According to a recent study our universe has more than two trillion galaxies, which is ten times more than what it was previously thought.
Astronomers have always thought that how many galaxies there are in the observable universe and the part of the cosmos from where the light from distant objects has had the time to reach us.
In the last 20 years, Hubble Space Telescope images have been used by the scientists to estimate that, our universe which we can see has around 100 to 200 billion galaxies.
With the current technology that we have it allows us to study only the ten percent and the rest 90 percent can be only seen when bigger and better telescopes are developed, said researchers led by Christopher Conselice from University of Nottingham in the United Kingdom.
Aaron Wilkinson, a PhD student at Nottingham, performed the initial galaxy-counting analysis, which was crucial for establishing the feasibility of the large scale study.

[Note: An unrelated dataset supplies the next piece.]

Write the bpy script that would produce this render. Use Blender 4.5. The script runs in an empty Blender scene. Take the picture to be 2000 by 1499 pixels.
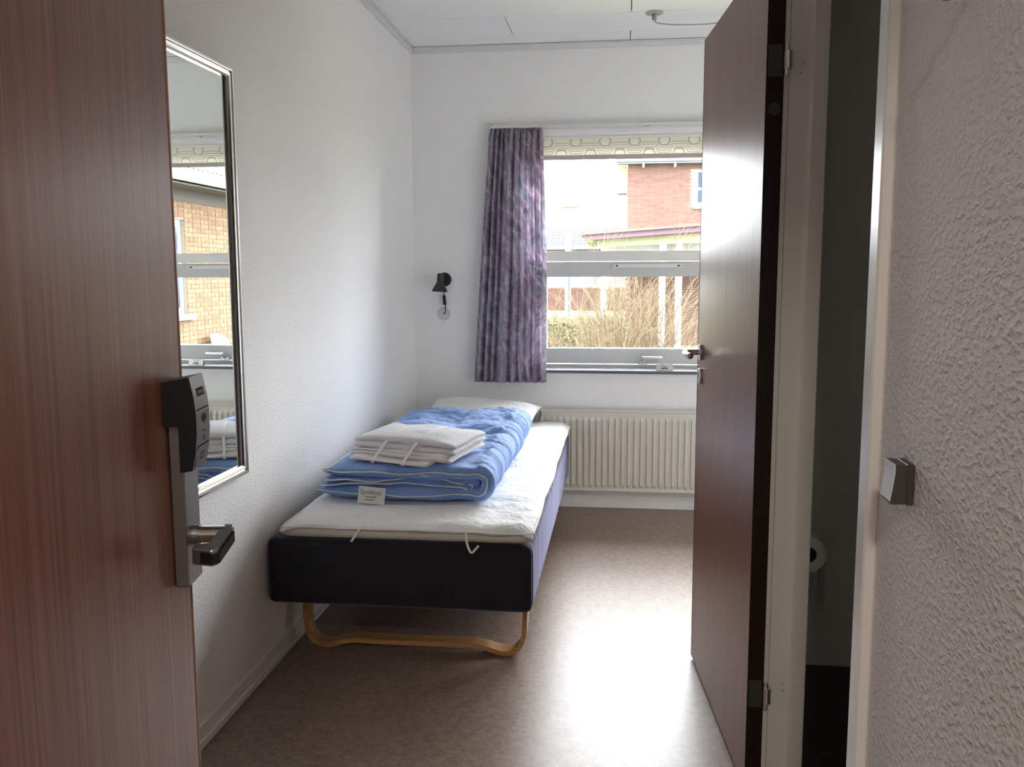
import bpy, bmesh, math, random
from mathutils import Vector, Matrix, noise

random.seed(7)
sc = bpy.context.scene
C = sc.collection

# ------------------------------------------------------------------ camera
CX, CH = 1.13954, 1.30022
FPX, PITCH, ROLL, YAW = 1750.35, 0.123405, -0.0028978, 0.1208734
cd = bpy.data.cameras.new('camera'); cam = bpy.data.objects.new('camera', cd); C.objects.link(cam)
cd.sensor_fit = 'HORIZONTAL'; cd.sensor_width = 36.0; cd.lens = FPX * 36.0 / 2000.0; cd.clip_start = 0.02; cd.clip_end = 300
_cy, _sy, _cp, _sp = math.cos(YAW), math.sin(YAW), math.cos(PITCH), math.sin(PITCH)
_fw = Vector((-_sy * _cp, _cy * _cp, -_sp)); _rt = Vector((_cy, _sy, 0)); _up = _rt.cross(_fw)
_cr, _sr = math.cos(ROLL), math.sin(ROLL)
_r2 = _rt * _cr + _up * _sr; _u2 = -_rt * _sr + _up * _cr
m = Matrix((_r2, _u2, -_fw)).transposed().to_4x4(); m.translation = Vector((CX, 0, CH))
cam.matrix_world = m
sc.camera = cam

# ------------------------------------------------------------------ sky, sun, exposure
SKY = 13.0
world = bpy.data.worlds.new('overcast_sky'); sc.world = world; world.use_nodes = True
bg = world.node_tree.nodes['Background']
bg.inputs['Color'].default_value = (0.95, 0.955, 1.0, 1); bg.inputs['Strength'].default_value = SKY
sd = bpy.data.lights.new('sun', 'SUN'); sd.energy = 2.0; sd.angle = math.radians(3); sd.color = (1.0, 0.93, 0.82)
sun = bpy.data.objects.new('sun', sd); C.objects.link(sun)
sun.rotation_euler = Vector((0.62, 0.42, -0.66)).to_track_quat('-Z', 'Y').to_euler()
sc.view_settings.view_transform = 'Standard'; sc.view_settings.look = 'None'
sc.view_settings.exposure = 1.22; sc.view_settings.gamma = 1.0; sc.view_settings.use_curve_mapping = False
sc.cycles.use_denoising = True
sc.cycles.max_bounces = 16; sc.cycles.diffuse_bounces = 10; sc.cycles.glossy_bounces = 6; sc.cycles.transparent_max_bounces = 16
sc.cycles.sample_clamp_indirect = 8.0
sc.cycles.caustics_reflective = False; sc.cycles.caustics_refractive = False

YB = 4.90; ZC = 2.50; XW = 1.513; XR = 3.35; YJ = 3.05     # back wall, ceiling, corridor-side wall, far right wall, bathroom corner
WX0, WX1, WZ0, WZ1 = 0.60, 3.05, 0.755, 2.035              # window opening
# portal: guides sky sampling through the window opening, gives off no light of its own
pd = bpy.data.lights.new('window_portal', 'AREA'); pd.shape = 'RECTANGLE'; pd.size = WX1 - WX0; pd.size_y = WZ1 - WZ0
pd.cycles.is_portal = True
po = bpy.data.objects.new('window_portal', pd); C.objects.link(po)
po.location = ((WX0 + WX1) / 2, YB + 0.29, (WZ0 + WZ1) / 2); po.rotation_euler = (math.radians(-90), 0, 0)

# ------------------------------------------------------------------ helpers
def lin(r, g, b):
    f = lambda v: (v / 255 / 12.92) if v / 255 <= 0.04045 else ((v / 255 + 0.055) / 1.055) ** 2.4
    return (f(r), f(g), f(b), 1.0)

MATS = {}
class N:
    """tiny node-tree helper"""
    def __init__(s, name):
        s.m = bpy.data.materials.new(name); s.m.use_nodes = True; s.t = s.m.node_tree
        s.b = s.t.nodes['Principled BSDF']; s.out = s.t.nodes['Material Output']; MATS[name] = s.m
    def n(s, typ, **kw):
        nd = s.t.nodes.new(typ)
        for k, v in kw.items():
            if hasattr(nd, k): setattr(nd, k, v)
        return nd
    def l(s, a, b): s.t.links.new(a, b)
    def coord(s, which='Object', scale=(1, 1, 1), rot=(0, 0, 0)):
        tc = s.n('ShaderNodeTexCoord'); mp = s.n('ShaderNodeMapping')
        mp.inputs['Scale'].default_value = scale; mp.inputs['Rotation'].default_value = rot
        s.l(tc.outputs[which], mp.inputs['Vector']); return mp.outputs['Vector']
    def noise(s, vec, scale, detail=3, rough=0.5, dist=0.0):
        nd = s.n('ShaderNodeTexNoise'); nd.inputs['Scale'].default_value = scale; nd.inputs['Detail'].default_value = detail
        nd.inputs['Roughness'].default_value = rough; nd.inputs['Distortion'].default_value = dist
        if vec is not None: s.l(vec, nd.inputs['Vector'])
        return nd.outputs['Fac']
    def ramp(s, fac, stops):
        r = s.n('ShaderNodeValToRGB'); e = r.color_ramp.elements
        while len(e) < len(stops): e.new(0.5)
        for i, (p, c) in enumerate(stops): e[i].position = p; e[i].color = c
        s.l(fac, r.inputs['Fac']); return r.outputs['Color']
    def bump(s, h, strength, dist=0.01, nrm=None):
        b = s.n('ShaderNodeBump'); b.inputs['Strength'].default_value = strength; b.inputs['Distance'].default_value = dist
        s.l(h, b.inputs['Height'])
        if nrm is not None: s.l(nrm, b.inputs['Normal'])
        return b.outputs['Normal']
    def set(s, **kw):
        for k, v in kw.items():
            k = k.replace('_', ' ')
            s.b.inputs[k].default_value = v
        return s

def plain(name, col, rough=0.5, metal=0.0, spec=0.5, bump=None, var=0.0, **kw):
    a = N(name); a.set(Base_Color=col, Roughness=rough, Metallic=metal); a.b.inputs['Specular IOR Level'].default_value = spec
    for k, v in kw.items(): a.b.inputs[k.replace('_', ' ')].default_value = v
    vec = None
    if bump or var: vec = a.coord()
    if var:
        f = a.noise(vec, 9, 4)
        c = a.ramp(f, [(0.3, tuple(x * (1 - var) for x in col[:3]) + (1,)), (0.7, tuple(min(1, x * (1 + var)) for x in col[:3]) + (1,))])
        a.l(c, a.b.inputs['Base Color'])
    if bump:
        a.l(a.bump(a.noise(vec, bump[0], 4), bump[1], bump[2] if len(bump) > 2 else 0.002), a.b.inputs['Normal'])
    return a.m

# --- wall plaster with sprayed splatter relief
def wall_mat(name, col, strength, scale=130, dist=0.004, st=(1, 1, 1)):
    a = N(name); a.set(Base_Color=col, Roughness=0.72); a.b.inputs['Specular IOR Level'].default_value = 0.3
    v = a.coord(scale=st)
    f1 = a.noise(v, scale, 1.5, 0.45, 0.3); f2 = a.noise(v, scale * 0.35, 2, 0.5)
    r1 = a.ramp(f1, [(0.42, (0, 0, 0, 1)), (0.72, (1, 1, 1, 1))])
    n1 = a.bump(r1, strength, dist); n2 = a.bump(f2, strength * 0.5, dist, n1)
    a.l(n2, a.b.inputs['Normal']); return a.m
wall_mat('wall_paint', (0.86, 0.855, 0.855, 1), 0.30, 115, 0.003)
wall_mat('wall_paint_coarse', (0.84, 0.83, 0.83, 1), 0.50, 150, 0.005, (1, 0.55, 0.85))
plain('ceiling_paint', (0.88, 0.89, 0.89, 1), 0.7, bump=(160, 0.12, 0.002))
plain('white_gloss', (0.82, 0.81, 0.79, 1), 0.28, bump=(25, 0.03, 0.002))
plain('jamb_paint', (0.74, 0.73, 0.69, 1), 0.30, bump=(25, 0.03, 0.002))
plain('window_paint', (0.60, 0.60, 0.60, 1), 0.35)
plain('trim_white', (0.72, 0.72, 0.71, 1), 0.45)
plain('radiator_paint', (0.66, 0.63, 0.57, 1), 0.32)
plain('bath_wall', (0.82, 0.82, 0.78, 1), 0.5)
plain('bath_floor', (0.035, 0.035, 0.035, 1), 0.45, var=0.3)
plain('paper', (0.78, 0.77, 0.74, 1), 0.9, bump=(200, 0.2))
plain('black_paint', (0.022, 0.024, 0.028, 1), 0.45)
plain('black_plastic', (0.008, 0.008, 0.009, 1), 0.45, spec=0.3)
plain('grey_plastic', (0.09, 0.085, 0.10, 1), 0.35)
plain('print_black', (0.01, 0.01, 0.012, 1), 0.6)
plain('print_grey', (0.12, 0.12, 0.13, 1), 0.7)
plain('bar_white', (0.80, 0.80, 0.82, 1), 0.35)
plain('light_plastic', (0.62, 0.61, 0.58, 1), 0.4)
plain('dark_slot', (0.004, 0.004, 0.004, 1), 0.8)
plain('steel', (0.56, 0.55, 0.53, 1), 0.28, metal=1.0, bump=(300, 0.03))
plain('steel_brushed', (0.30, 0.295, 0.30, 1), 0.38, metal=1.0, bump=(220, 0.06))
plain('chrome', (0.80, 0.80, 0.80, 1), 0.12, metal=1.0)
plain('dark_chrome', (0.10, 0.10, 0.11, 1), 0.18, metal=1.0)
plain('aluminium', (0.62, 0.63, 0.66, 1), 0.35, metal=1.0)
plain('mirror_glass', (0.84, 0.88, 0.86, 1), 0.0, metal=1.0)
plain('cable_grey', (0.34, 0.33, 0.30, 1), 0.5)
plain('canopy_cream', (0.42, 0.39, 0.33, 1), 0.45)
plain('sill_stone', (0.62, 0.63, 0.68, 1), 0.22)
plain('switch_silver', (0.78, 0.78, 0.83, 1), 0.35)
plain('sill_shade', (0.10, 0.105, 0.13, 1), 0.4)  # dark grey for the backlit shade on the sill front
plain('switch_dark', (0.05, 0.047, 0.043, 1), 0.5)
plain('elastic_white', (0.86, 0.86, 0.86, 1), 0.9)
plain('mattress_cotton', (0.70, 0.67, 0.61, 1), 0.95, bump=(350, 0.3, 0.002))
plain('label_white', (0.66, 0.66, 0.66, 1), 0.8)
plain('ext_white', (0.2550, 0.2635, 0.2720, 1), 0.6)
plain('ext_cream', (0.1445, 0.1232, 0.0680, 1), 0.7)
plain('ext_green_cream', (0.1360, 0.1445, 0.0850, 1), 0.7)
plain('ext_fascia', (0.0510, 0.0221, 0.0357, 1), 0.6)
plain('ext_roof_edge', (0.0467, 0.0272, 0.0221, 1), 0.7)
plain('ext_grey_metal', (0.0723, 0.0850, 0.1020, 1), 0.4)
plain('ext_pole', (0.0425, 0.0612, 0.0723, 1), 0.4)
plain('ext_roof_tile', (0.0255, 0.0289, 0.0357, 1), 0.7)
plain('ext_mortar', (0.1105, 0.0952, 0.0808, 1), 0.9)
plain('ext_soffit', (0.0255, 0.0187, 0.0187, 1), 0.8)
plain('ext_glass', (0.012, 0.02, 0.036, 1), 0.15, spec=0.1)
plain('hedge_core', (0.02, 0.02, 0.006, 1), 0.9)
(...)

The results of the study are based on the measurements of the number of observed galaxies at different epochs - different instances in time - through the universe\'s history.
When Conselice and his team, in collaboration with scientists from Leiden University in the Netherlands and the University of Edinburgh, examined how many galaxies there were at a given epoch they found that there were significantly more at earlier times.
When the universe was only a few billion years old there were 10 times more as many galaxies in a given volume of space as there is within a similar volume today.
Most of these galaxies, then had low mass systems with masses similar to those of the satellite galaxies surrounding the Milky Way.
"This is very surprising as we know that, over the 13.7 billion years of cosmic evolution since the Big Bang, galaxies have been growing through star formation and mergers with other galaxies," said Conselice.
"Finding more galaxies in the past implies that significant evolution must have occurred to reduce their number through extensive merging of systems," Conselice said.
"We are missing the majority of galaxies because they are very faint and far away. The total number of galaxies in our universe is coined as a fundamental question in astronomy, and it boggles the mind that over 90 % of the galaxies in the cosmos has yet to be studied," he added.